I am thinking, are you reading or listening to any of these responses that you are receiving? You ask for thoughts but you have them already, now it is time to take action. You said yourself you expected things might be this way. You are a 50 year old recovering addict, both attributes usually come with learning, understanding, and applying the info. Gained from ones experiences(wisdom). I am going to make it simple, time for thoughts should be over( you have thought about this everyday for the last 6 months) it should be time for action NOW! I can not make your choices for you, but I can offer you a format that I use to help me with mines. It is like this if you are going to stay and try to work it out; stay and work it out. If you you are really tired and want to continue making progress in your life without dragging someone else kicking and screeming, then it might be time to move on. Simply put "Do or Don't" you know the drill. One step at a time. But please stop the "woo is me". Either way you will lose something, but you will find some pease with yourself.

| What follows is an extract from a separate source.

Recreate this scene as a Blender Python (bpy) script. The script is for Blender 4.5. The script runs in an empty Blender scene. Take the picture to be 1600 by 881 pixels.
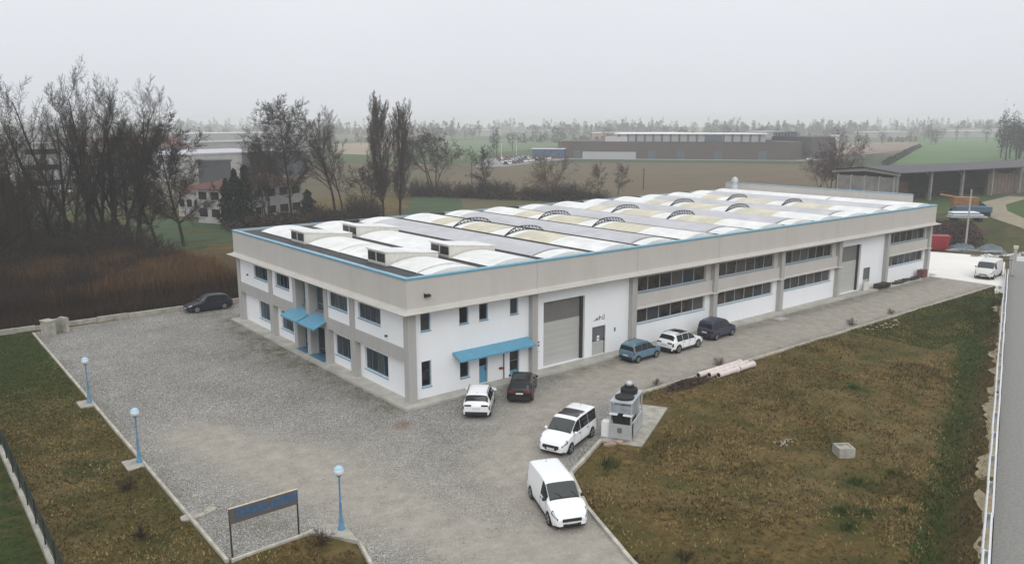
import bpy, math, random
import numpy as np
from mathutils import Vector, Matrix
R = math.radians
rng = random.Random(7)
nrg = np.random.default_rng(7)
scene = bpy.context.scene
col = scene.collection

# ------------------------------------------------------------------ camera
cam_d = bpy.data.cameras.new('camera')
cam = bpy.data.objects.new('camera', cam_d)
col.objects.link(cam)
cam.location = (-27.2, -45.2, 19.0)
cam.rotation_euler = (R(90 - 11.2), R(0.08), R(51.35 - 90))
cam_d.sensor_width = 36.0
cam_d.lens = 28.3
cam_d.clip_start = 0.5
cam_d.clip_end = 9000
scene.camera = cam

# ------------------------------------------------------------------ sky, sun, exposure
SUN_EL, SUN_AZ = 42.0, -118.0       # azimuth of the sun as an angle from +X
world = bpy.data.worlds.new('World')
scene.world = world
world.use_nodes = True
wn, wl = world.node_tree.nodes, world.node_tree.links
bg = wn['Background']
sky = wn.new('ShaderNodeTexSky')
sky.sky_type = 'NISHITA'
sky.sun_disc = False
sky.sun_elevation = R(SUN_EL)
sky.sun_rotation = R(90 - SUN_AZ)
sky.air_density = 1.0
sky.dust_density = 4.0
hsv = wn.new('ShaderNodeHueSaturation')
hsv.inputs['Saturation'].default_value = 0.12
wl.new(sky.outputs[0], hsv.inputs['Color'])
tc = wn.new('ShaderNodeTexCoord')
sx = wn.new('ShaderNodeSeparateXYZ')
wl.new(tc.outputs['Generated'], sx.inputs[0])
mr = wn.new('ShaderNodeMapRange')
mr.inputs['From Min'].default_value = 0.0
mr.inputs['From Max'].default_value = 1.0
wl.new(sx.outputs['Z'], mr.inputs['Value'])
cl = wn.new('ShaderNodeMix')        # the cloud sheet: brighter overhead
cl.data_type = 'RGBA'
cl.inputs[6].default_value = (7.8, 8.1, 8.65, 1)
cl.inputs[7].default_value = (13.2, 13.5, 14.0, 1)
cn = wn.new('ShaderNodeTexNoise'); cn.inputs['Scale'].default_value = 2.6; cn.inputs['Detail'].default_value = 5
wl.new(tc.outputs['Generated'], cn.inputs['Vector'])
ca = wn.new('ShaderNodeMath'); ca.operation = 'MULTIPLY_ADD'; ca.inputs[1].default_value = 0.16; ca.inputs[2].default_value = -0.08
wl.new(cn.outputs['Fac'], ca.inputs[0])
cs = wn.new('ShaderNodeMath'); cs.operation = 'ADD'
wl.new(ca.outputs[0], cs.inputs[0]); wl.new(mr.outputs[0], cs.inputs[1])
wl.new(cs.outputs[0], cl.inputs[0])
cl.clamp_factor = False
mx = wn.new('ShaderNodeMix')
mx.data_type = 'RGBA'
mx.inputs[0].default_value = 0.9
wl.new(hsv.outputs[0], mx.inputs[6])
wl.new(cl.outputs[2], mx.inputs[7])
wl.new(mx.outputs[2], bg.inputs['Color'])
bg.inputs['Strength'].default_value = 0.1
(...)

By the way you are doing fantastic by staying clean, I respect you for that!

lovelesspa
Dec 22, 2007, 02:03 PM
Exactly, all the thoughts and advice are plain and clear, want a good life, move on, he's a lost cause, and only he can save himself. If you don't want to do back down that road again, go a different way... alone. God forgives, he also only helps those who help themselves... so go to alanon and take care of yourself.